You see my problem (and at this point may be rolling your eyes and sighing). The nitty gritty: is this trend as widespread as it appears to be? Do writers now have to be accomplished  business people and publicists to get anywhere? I don't expect my mechanic to do plumbing as well, nor do I rush to read all about what my favourite authors are doing (OK, most of them are dead too), but am I just a dinosaur who should get real?

You've raised some important points - which is why I've published the entirety of what you sent - and these are points that trouble a lot of writers. 

From my point of view, whether or not I take on a writer always depends on whether or not they can write - and the writing I'm interested in is the manuscript they've submitted. If they have a web or social media presence, that's nice but not essential - social media profiles/presences can be built, but great writing is hard to find. There's also the fact that you can pay someone to build and manage a social media profile for you but you still need to be able to deliver a great manuscript, and it's harder to get paid help for that.

Managing a social media presence can also take up a lot of time, and it's disruptive of attention - you can flit in and out of Twitter but that doesn't help you sustain concentration as you try to write your novel. In fact, it can make it increasingly harder to concentrate as you 'lose the habit' of writing fiction in favour of developing the habit of tweeting. For that reason, too, I'm not that fussed about authors having a social media presence before I take them on.

We also have no data to prove that social media presence leads to increased book sales for any author who does not get a contract because of their social media presence - that is, if you're an author who has become famous for your blog, we can expect that your blog will play a large part in the promotion of your book, but if you're an author who has written a great novel, is having a blog going to help all that much? We just don't know. So I'm loath to tell authors to spend a lot of time blogging when it could be disruptive of their attention and consume a lot of their time without any discernible benefit to their writing career. 

Of course, we may get data soon - and if it's demonstrated that social media is important to some or all all types of writers, then those types of writers will need to engage with it. But if we do get that proof that social media is so important in the promotion of the book, that's actually something the publisher should provide a lot of assistance with - to the point of undertaking to do all the social media for authors who simply aren't great at it. And some aren't - their Twitter voice isn't engaging, or all they do is implore people to buy their books. Those authors should stay away from social media - but if they absolutely need to have a social media presence, the publisher should help them with it rather than let them hoist themselves on their own petard.

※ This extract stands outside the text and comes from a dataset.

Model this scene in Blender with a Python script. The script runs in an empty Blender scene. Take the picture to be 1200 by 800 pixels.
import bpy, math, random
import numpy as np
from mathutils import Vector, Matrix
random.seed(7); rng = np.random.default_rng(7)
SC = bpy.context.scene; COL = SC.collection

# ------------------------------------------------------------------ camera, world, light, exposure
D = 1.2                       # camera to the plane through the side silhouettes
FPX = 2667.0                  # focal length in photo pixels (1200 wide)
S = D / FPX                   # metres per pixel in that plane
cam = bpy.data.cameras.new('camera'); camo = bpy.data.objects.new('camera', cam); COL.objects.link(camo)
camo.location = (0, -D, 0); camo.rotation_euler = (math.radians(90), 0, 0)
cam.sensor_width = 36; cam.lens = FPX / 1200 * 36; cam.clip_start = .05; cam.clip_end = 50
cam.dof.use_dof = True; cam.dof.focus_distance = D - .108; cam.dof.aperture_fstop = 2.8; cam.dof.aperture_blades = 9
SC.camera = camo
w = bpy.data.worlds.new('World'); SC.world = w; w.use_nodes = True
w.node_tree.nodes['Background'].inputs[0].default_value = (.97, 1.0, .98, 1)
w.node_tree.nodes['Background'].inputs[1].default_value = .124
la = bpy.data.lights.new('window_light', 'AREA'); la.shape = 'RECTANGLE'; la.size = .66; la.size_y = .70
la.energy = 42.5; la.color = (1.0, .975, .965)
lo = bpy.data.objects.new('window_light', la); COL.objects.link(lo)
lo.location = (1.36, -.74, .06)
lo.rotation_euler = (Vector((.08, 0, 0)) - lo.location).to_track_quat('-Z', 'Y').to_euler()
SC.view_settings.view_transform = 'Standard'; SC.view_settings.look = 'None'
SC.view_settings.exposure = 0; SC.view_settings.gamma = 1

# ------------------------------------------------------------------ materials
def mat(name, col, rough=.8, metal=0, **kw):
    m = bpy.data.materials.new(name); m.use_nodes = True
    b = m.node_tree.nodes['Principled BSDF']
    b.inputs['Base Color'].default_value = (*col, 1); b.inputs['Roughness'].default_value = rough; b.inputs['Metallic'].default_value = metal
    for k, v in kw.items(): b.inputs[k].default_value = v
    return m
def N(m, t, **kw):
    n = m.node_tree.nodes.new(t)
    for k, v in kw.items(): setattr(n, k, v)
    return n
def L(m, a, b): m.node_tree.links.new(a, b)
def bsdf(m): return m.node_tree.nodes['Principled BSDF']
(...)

And here is where we start to look at the suite of services publishers can offer writers - and at whether or not 'new contracts' should start to accommodate them. If one author is great at social media and can handle everything themselves, should they receive the same royalty as someone who needs a publicist to do it all? It's entirely plausible that the social-media-adept author might start to think there should be some allowance made for what is, in effect, an extra skill that they're bringing to the publishing contract. And what happens if that particular author has to choose between publishers - one publisher offering them a slightly higher royalty rate in recognition of this skill, and the other not? Will this start to become a factor in the author's decision making? Perhaps not. But perhaps it will. 

In the meantime, though, my advice would be to focus on your writing. I'm sure I'm not the only agent in the world who is more interested in how an author writes their manuscript than how they write their tweets. 






3 comments:

Raquel Byrnes said...

I think that you're right that it is an extra skill...but at least its a learnable one! I'm slowly but surely learning...sigh. :)

louisecusack said...

Really interesting question. I write romantic fantasy as well, but most of my social media is about what I love to read and watch (tv movies) which I assume may be similar to my readers. I also help other writers in my genre promote their books as they're released, and maybe if the stars line up, they'll help me promote my new releases. I don't mention my family or my hobbies, so my privacy is intact. I think if you're genuine and passionate about what you love (and it relates to what you write) you'll interest readers.

megge said...

I am delighted to find this article. As a writing person working on memoir the whole social network thing is a huge and debilitating distraction. Good writing demands consistent attention. It's an act of passion and commitment. Wearing two hats is like having two heads and as a writer I do best using just one.